## [Work to do]
Within the data that follows, set down exactly the lines from the one containing "Model this scene" through the one containing "def lerp(a, b, t): return a+(b-a)*t", both ends included.

## [Source data]
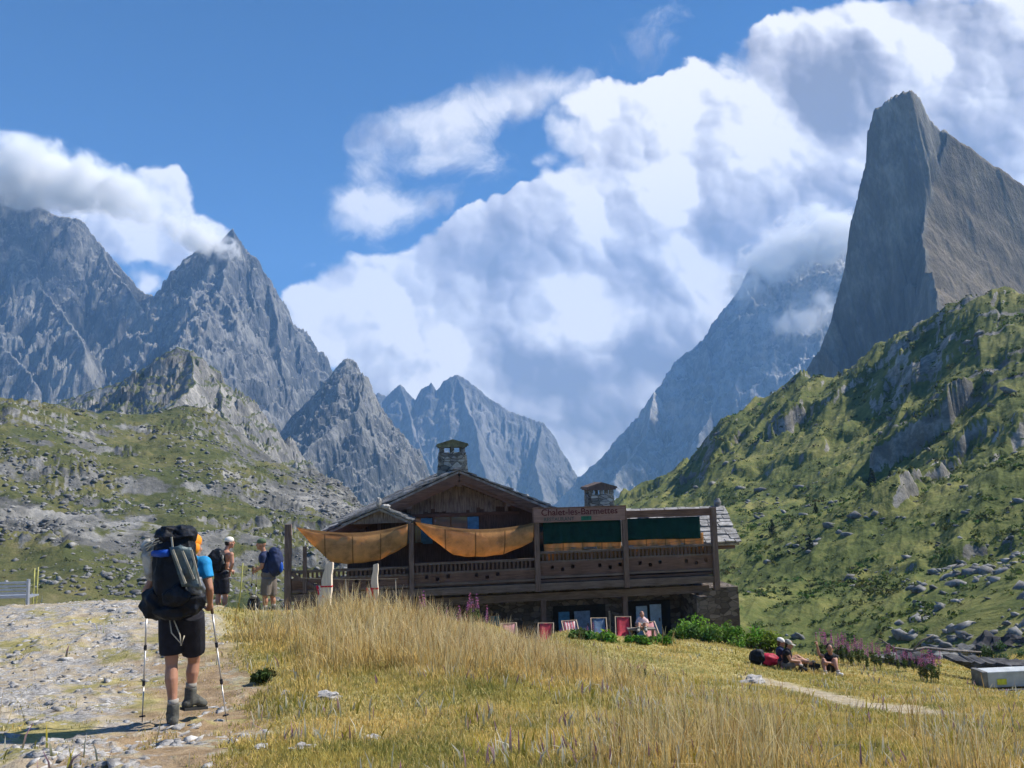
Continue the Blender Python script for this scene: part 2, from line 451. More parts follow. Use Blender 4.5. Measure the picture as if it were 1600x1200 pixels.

* * *

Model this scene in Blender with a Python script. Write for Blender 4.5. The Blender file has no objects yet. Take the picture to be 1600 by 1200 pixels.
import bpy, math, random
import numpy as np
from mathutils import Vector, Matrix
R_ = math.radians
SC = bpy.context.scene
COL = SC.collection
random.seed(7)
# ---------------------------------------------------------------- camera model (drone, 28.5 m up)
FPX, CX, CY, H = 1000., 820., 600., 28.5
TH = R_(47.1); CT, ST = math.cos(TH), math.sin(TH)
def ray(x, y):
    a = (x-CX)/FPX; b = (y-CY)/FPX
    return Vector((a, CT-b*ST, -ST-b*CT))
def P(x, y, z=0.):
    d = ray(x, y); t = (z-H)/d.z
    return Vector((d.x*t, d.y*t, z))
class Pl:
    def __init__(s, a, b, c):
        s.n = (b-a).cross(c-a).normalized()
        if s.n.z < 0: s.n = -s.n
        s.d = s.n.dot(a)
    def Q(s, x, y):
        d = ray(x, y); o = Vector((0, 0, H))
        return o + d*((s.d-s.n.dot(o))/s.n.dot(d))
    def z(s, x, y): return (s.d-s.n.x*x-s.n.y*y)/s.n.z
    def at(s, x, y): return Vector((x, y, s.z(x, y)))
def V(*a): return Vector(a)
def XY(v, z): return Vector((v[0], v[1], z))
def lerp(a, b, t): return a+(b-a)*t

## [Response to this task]
Model this scene in Blender with a Python script. Write for Blender 4.5. The Blender file has no objects yet. Take the picture to be 1600 by 1200 pixels.
import bpy, math, random
import numpy as np
from mathutils import Vector, Matrix
R_ = math.radians
SC = bpy.context.scene
COL = SC.collection
random.seed(7)
# ---------------------------------------------------------------- camera model (drone, 28.5 m up)
FPX, CX, CY, H = 1000., 820., 600., 28.5
TH = R_(47.1); CT, ST = math.cos(TH), math.sin(TH)
def ray(x, y):
    a = (x-CX)/FPX; b = (y-CY)/FPX
    return Vector((a, CT-b*ST, -ST-b*CT))
def P(x, y, z=0.):
    d = ray(x, y); t = (z-H)/d.z
    return Vector((d.x*t, d.y*t, z))
class Pl:
    def __init__(s, a, b, c):
        s.n = (b-a).cross(c-a).normalized()
        if s.n.z < 0: s.n = -s.n
        s.d = s.n.dot(a)
    def Q(s, x, y):
        d = ray(x, y); o = Vector((0, 0, H))
        return o + d*((s.d-s.n.dot(o))/s.n.dot(d))
    def z(s, x, y): return (s.d-s.n.x*x-s.n.y*y)/s.n.z
    def at(s, x, y): return Vector((x, y, s.z(x, y)))
def V(*a): return Vector(a)
def XY(v, z): return Vector((v[0], v[1], z))
def lerp(a, b, t): return a+(b-a)*t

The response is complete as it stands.